_TO DO_.
Do not repeat pictures. Repeat exactly the lines of the listing below from its first line through the line with "fin('screw_hole', bm, M['dark_metal'], door)".

........

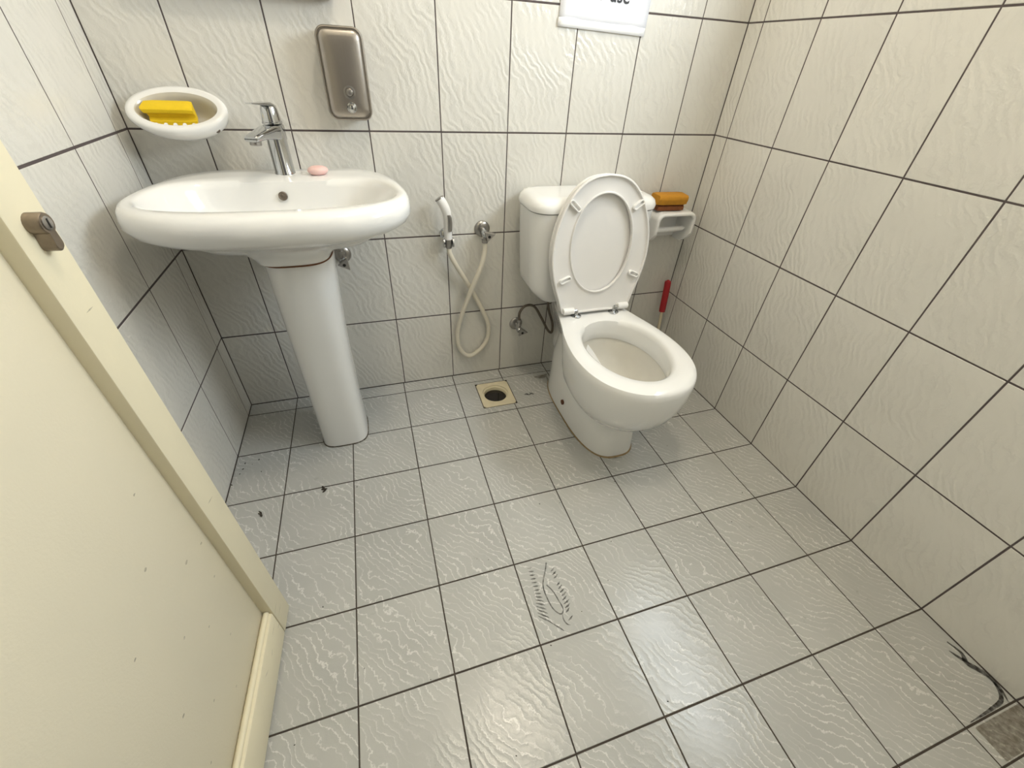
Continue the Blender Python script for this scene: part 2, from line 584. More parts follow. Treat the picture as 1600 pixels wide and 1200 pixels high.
bm = bmesh.new()
loft(bm, [[(x, ly + y * k, lz + z * k) for y, z in euro(.0105, .0062, .0215)] for x, k in ((-.03, 1), (.0125, 1), (.014, .93))])
lkb = fin('lock_cylinder', bm, M['lock'], door, angle=35)
lkb['label'] = 'tarnished lock cylinder'
bm = bmesh.new()
lathe(bm, (.0135, ly, lz), (1, 0, 0), [(0, .0068), (.0012, .0068), (.0016, .0058)])
fin('keyway_plug', bm, M['dull_chrome'], lkb)
bm = bmesh.new()
box(bm, (.0145, ly - .0008, lz - .0045), (.0156, ly + .0008, lz + .0045))
fin('keyhole', bm, M['black'], lkb, smooth=False)
# old screw hole above the lock
bm = bmesh.new()
lathe(bm, (-.004, DW - .045, 0.965), (1, 0, 0), [(0, .004), (.0043, .004)], 12)
fin('screw_hole', bm, M['dark_metal'], door)

# ------------------------------------------------------------------ washbasin
BX = 0.5475
basin = empty('washbasin', (BX, 0, 0.79), 'wide white ceramic washbasin on a pedestal against the back wall', 'basin')


def half_outline(pts):
    """pts: (dx, y) from front centre to back centre; mirrored, closed"""
    sp = [(p.x, p.y) for p in spline([(a, b, 0) for a, b in pts], 6)]
    return sp + [(-x, y) for x, y in reversed(sp[1:-1])]


BO = half_outline([(0, -.482), (.09, -.479), (.17, -.463), (.236, -.428), (.276, -.378), (.290, -.315), (.286, -.25), (.275, -.165), (.254, -.085), (.225, -.03), (.197, -.006), (.16, -.001), (.08, -.001), (0, -.001)])
BI = half_outline([(0, -.412), (.09, -.408), (.17, -.396), (.225, -.372), (.252, -.335), (.256, -.29), (.247, -.235), (.222, -.185), (.185, -.153), (.13, -.142), (.06, -.142), (0, -.142)])
BP = half_outline([(0, -.345), (.04, -.342), (.068, -.328), (.084, -.295), (.088, -.23), (.09, -.15), (.09, -.06), (.082, -.012), (.05, -.002), (0, -.002)])
NB = 128
BC = (0.0, -.27)
ro, ri, rp = (polar(p, BC, NB) for p in (BO, BI, BP))


def pring(r, z, c=BC, k=1.0, fz=None):
    out = []
    for i in range(len(r)):
        t = 2 * math.pi * i / len(r)
        x, y = c[0] + k * r[i] * math.cos(t), c[1] + k * r[i] * math.sin(t)
        out.append(Vector((x, y, z if fz is None else z + fz(x, y))))
    return out


def blend(a, b, t):
    return [x * (1 - t) + y * t for x, y in zip(a, b)]


def clampy(rs, ymax):
    for p in rs:
        if p.y > ymax:
            p.y = ymax
    return rs


def deck_dip(x, y):
    return -0.004 * max(0, min(1, (y + .19) / .08)) * (1 if y < -.035 else max(0, -y / .035))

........

_RESPONSE BELOW_.
Continue the Blender Python script for this scene: part 2, from line 584. More parts follow. Treat the picture as 1600 pixels wide and 1200 pixels high.
bm = bmesh.new()
loft(bm, [[(x, ly + y * k, lz + z * k) for y, z in euro(.0105, .0062, .0215)] for x, k in ((-.03, 1), (.0125, 1), (.014, .93))])
lkb = fin('lock_cylinder', bm, M['lock'], door, angle=35)
lkb['label'] = 'tarnished lock cylinder'
bm = bmesh.new()
lathe(bm, (.0135, ly, lz), (1, 0, 0), [(0, .0068), (.0012, .0068), (.0016, .0058)])
fin('keyway_plug', bm, M['dull_chrome'], lkb)
bm = bmesh.new()
box(bm, (.0145, ly - .0008, lz - .0045), (.0156, ly + .0008, lz + .0045))
fin('keyhole', bm, M['black'], lkb, smooth=False)
# old screw hole above the lock
bm = bmesh.new()
lathe(bm, (-.004, DW - .045, 0.965), (1, 0, 0), [(0, .004), (.0043, .004)], 12)
fin('screw_hole', bm, M['dark_metal'], door)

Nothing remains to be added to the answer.